Required task. Quote word for word the lines below, beginning with the first and ending with the one that has "SC.view_settings.exposure = 0;". Drop the pictures.

Material.

——————

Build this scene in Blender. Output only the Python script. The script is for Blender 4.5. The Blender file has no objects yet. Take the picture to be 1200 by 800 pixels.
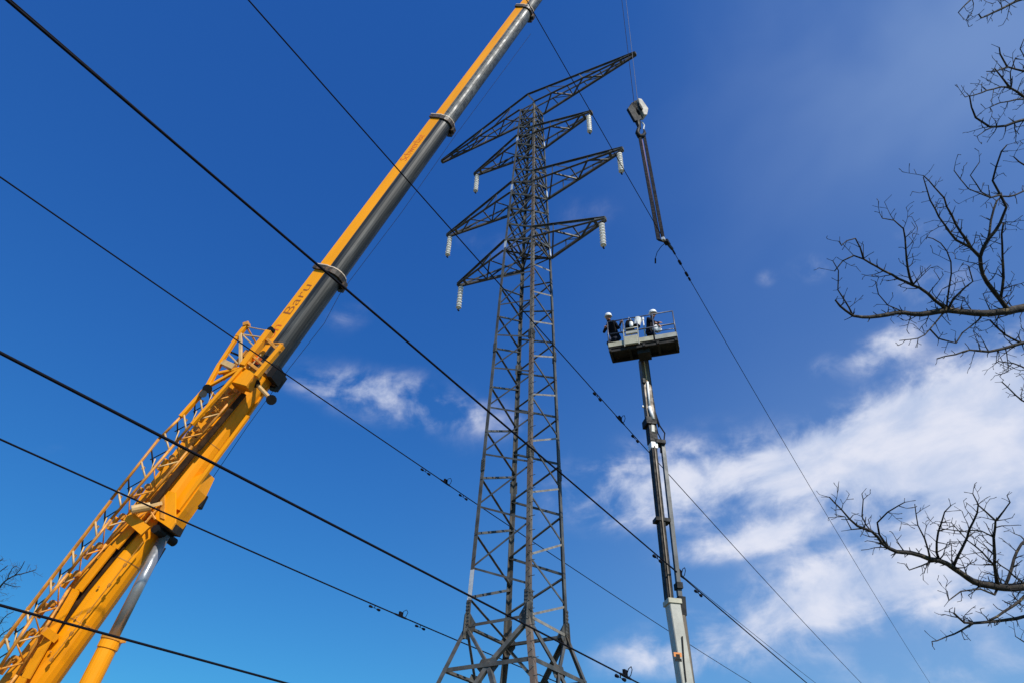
import bpy, bmesh, math, random
import numpy as np
from mathutils import Vector, Matrix, Euler
random.seed(7)
SC = bpy.context.scene
COL = SC.collection
V = lambda *a: np.array(a, dtype=float)

# ---------------------------------------------------------------- camera
PITCH, ROLL, FPX = 0.6874, 0.0439, 787.9
C0 = V(0, 0, 1.6)
fw = V(0, math.cos(PITCH), math.sin(PITCH)); rt = V(1, 0, 0); up0 = np.cross(rt, fw)
RT = rt*math.cos(ROLL) + up0*math.sin(ROLL); UP = -rt*math.sin(ROLL) + up0*math.cos(ROLL)
cd = bpy.data.cameras.new('camera'); cam = bpy.data.objects.new('camera', cd); COL.objects.link(cam)
cd.sensor_width = 36; cd.lens = 36*FPX/1200; cd.clip_start = 0.1; cd.clip_end = 4000
M3 = Matrix(((RT[0], UP[0], -fw[0]), (RT[1], UP[1], -fw[1]), (RT[2], UP[2], -fw[2])))
cam.matrix_world = Matrix.Translation(C0.tolist()) @ M3.to_4x4()
SC.camera = cam

def ray(u, v):            # direction of a photograph point, unit depth
    return fw + RT*((u-600)/FPX) - UP*((v-400)/FPX)
def at_depth(u, v, d): return C0 + ray(u, v)*d

# ---------------------------------------------------------------- light
SUN_AZ, SUN_EL = math.radians(149), math.radians(42)      # azimuth from +Y towards +X
sdir = V(math.sin(SUN_AZ)*math.cos(SUN_EL), math.cos(SUN_AZ)*math.cos(SUN_EL), math.sin(SUN_EL))
sl = bpy.data.lights.new('sun', 'SUN'); sl.energy = 4.9; sl.angle = math.radians(0.53); sl.color = (1, .95, .87)
so = bpy.data.objects.new('sun', sl); COL.objects.link(so)
so.rotation_euler = Vector(sdir.tolist()).to_track_quat('Z', 'Y').to_euler()
SC.view_settings.view_transform = 'Standard'; SC.view_settings.look = 'None'
SC.view_settings.exposure = 0; SC.view_settings.gamma = 1

# ---------------------------------------------------------------- node helper
class NT:
    def __init__(s, tree): s.t = tree; s.n = tree.nodes; s.l = tree.links
    def node(s, typ, ins=None, **kw):
        n = s.n.new(typ)
        for k, v in kw.items(): setattr(n, k, v)
        for k, v in (ins or {}).items(): s.set(n.inputs[k], v)
        return n
    def set(s, sock, v):
        if isinstance(v, bpy.types.NodeSocket): s.l.new(v, sock)
        else: sock.default_value = v
    def m(s, op, a, b=0.0, c=0.0, clamp=False):
        n = s.node('ShaderNodeMath', operation=op, use_clamp=clamp)
        s.set(n.inputs[0], a); s.set(n.inputs[1], b)
        if op in ('MULTIPLY_ADD', 'SMOOTH_MIN', 'COMPARE'): s.set(n.inputs[2], c)
        return n.outputs[0]
    def noise(s, vec, scale, detail=4, rough=.55, dist=0):
        n = s.node('ShaderNodeTexNoise', {'Scale': scale, 'Detail': detail, 'Roughness': rough, 'Distortion': dist})
        if vec is not None: s.l.new(vec, n.inputs['Vector'])
        return n.outputs[0]
    def ramp(s, fac, lo, hi, a=0.0, b=1.0, smooth=True):
        n = s.node('ShaderNodeMapRange', {'From Min': lo, 'From Max': hi, 'To Min': a, 'To Max': b})
        if smooth: n.interpolation_type = 'SMOOTHSTEP'
        s.set(n.inputs['Value'], fac); return n.outputs[0]
    def mix(s, f, a, b):
        n = s.node('ShaderNodeMix', data_type='RGBA'); s.set(n.inputs[0], f)
        s.set(n.inputs[6], a if isinstance(a, bpy.types.NodeSocket) else (*a, 1))
        s.set(n.inputs[7], b if isinstance(b, bpy.types.NodeSocket) else (*b, 1)); return n.outputs[2]

# ---------------------------------------------------------------- sky with drifting clouds
W = bpy.data.worlds.new('World'); SC.world = W; W.use_nodes = True
n = NT(W.node_tree); n.n.clear()
out = n.node('ShaderNodeOutputWorld'); bg = n.node('ShaderNodeBackground', {'Strength': 0.1}); n.l.new(bg.outputs[0], out.inputs[0])
sky = n.node('ShaderNodeTexSky', sky_type='NISHITA', sun_disc=False, sun_elevation=SUN_EL, sun_rotation=SUN_AZ,
             altitude=200, air_density=1.0, dust_density=0.6, ozone_density=2.2)
hsv = n.node('ShaderNodeHueSaturation', {'Hue': 0.504, 'Saturation': 1.32, 'Value': 1.0, 'Color': sky.outputs[0]})
sc_ = n.node('ShaderNodeSeparateColor'); n.l.new(hsv.outputs[0], sc_.inputs[0])
chn = [n.m('MULTIPLY', n.m('POWER', n.m('MULTIPLY', n.m('MAXIMUM', sc_.outputs[i], 0.0), .1), pw), gn*10) for i, (pw, gn) in enumerate(((.60, .195), (.78, .77), (.55, .925)))]
cc_ = n.node('ShaderNodeCombineColor'); [n.l.new(c, cc_.inputs[i]) for i, c in enumerate(chn)]
tc = n.node('ShaderNodeTexCoord'); sep = n.node('ShaderNodeSeparateXYZ'); n.l.new(tc.outputs['Generated'], sep.inputs[0])
az = n.m('ARCTAN2', sep.outputs[0], sep.outputs[1]); el = n.m('ARCSINE', sep.outputs[2])
def azel(u, v):
    d = ray(u, v); d = d/np.linalg.norm(d); return V(math.atan2(d[0], d[1]), math.asin(d[2]))
# cloud banks: u, v, half length, half width, tilt (deg, up to the right), weight
BLOBS = [(1140, 490, 150, 62, 24, 1.25), (985, 535, 150, 42, 22, 1.05), (1170, 560, 120, 60, 5, .95), (770, 572, 110, 40, 12, .56),
         (900, 628, 100, 17, 14, .72), (1000, 685, 125, 44, 8, .82), (860, 740, 150, 38, 14, .66), (1160, 650, 110, 60, 0, .62), (800, 545, 170, 60, 10, .2),
         (1035, 408, 48, 22, 28, .62), (950, 315, 30, 20, 0, .34), (897, 326, 16, 14, 0, .22), (405, 370, 40, 22, 10, .2), (965, 428, 22, 14, 20, .3), (1090, 335, 60, 26, 10, .32),
         (470, 470, 130, 24, -12, .30), (490, 480, 170, 52, -14, .17), (430, 450, 80, 16, 4, .14), (690, 250, 60, 34, 0, .16), (1150, 780, 260, 50, 0, .3), (570, 290, 70, 34, 0, .16), (1080, 270, 40, 16, 10, .25), (60, 525, 50, 12, 5, .14)]
sd0 = azel(1060, 508)-azel(940, 552); STREAK = math.atan2(sd0[1], sd0[0])
cv = n.node('ShaderNodeCombineXYZ'); n.l.new(az, cv.inputs[0]); n.l.new(n.m('MULTIPLY', el, 1.0), cv.inputs[1])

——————

In response.
Build this scene in Blender. Output only the Python script. The script is for Blender 4.5. The Blender file has no objects yet. Take the picture to be 1200 by 800 pixels.
import bpy, bmesh, math, random
import numpy as np
from mathutils import Vector, Matrix, Euler
random.seed(7)
SC = bpy.context.scene
COL = SC.collection
V = lambda *a: np.array(a, dtype=float)

# ---------------------------------------------------------------- camera
PITCH, ROLL, FPX = 0.6874, 0.0439, 787.9
C0 = V(0, 0, 1.6)
fw = V(0, math.cos(PITCH), math.sin(PITCH)); rt = V(1, 0, 0); up0 = np.cross(rt, fw)
RT = rt*math.cos(ROLL) + up0*math.sin(ROLL); UP = -rt*math.sin(ROLL) + up0*math.cos(ROLL)
cd = bpy.data.cameras.new('camera'); cam = bpy.data.objects.new('camera', cd); COL.objects.link(cam)
cd.sensor_width = 36; cd.lens = 36*FPX/1200; cd.clip_start = 0.1; cd.clip_end = 4000
M3 = Matrix(((RT[0], UP[0], -fw[0]), (RT[1], UP[1], -fw[1]), (RT[2], UP[2], -fw[2])))
cam.matrix_world = Matrix.Translation(C0.tolist()) @ M3.to_4x4()
SC.camera = cam

def ray(u, v):            # direction of a photograph point, unit depth
    return fw + RT*((u-600)/FPX) - UP*((v-400)/FPX)
def at_depth(u, v, d): return C0 + ray(u, v)*d

# ---------------------------------------------------------------- light
SUN_AZ, SUN_EL = math.radians(149), math.radians(42)      # azimuth from +Y towards +X
sdir = V(math.sin(SUN_AZ)*math.cos(SUN_EL), math.cos(SUN_AZ)*math.cos(SUN_EL), math.sin(SUN_EL))
sl = bpy.data.lights.new('sun', 'SUN'); sl.energy = 4.9; sl.angle = math.radians(0.53); sl.color = (1, .95, .87)
so = bpy.data.objects.new('sun', sl); COL.objects.link(so)
so.rotation_euler = Vector(sdir.tolist()).to_track_quat('Z', 'Y').to_euler()
SC.view_settings.view_transform = 'Standard'; SC.view_settings.look = 'None'
SC.view_settings.exposure = 0; SC.view_settings.gamma = 1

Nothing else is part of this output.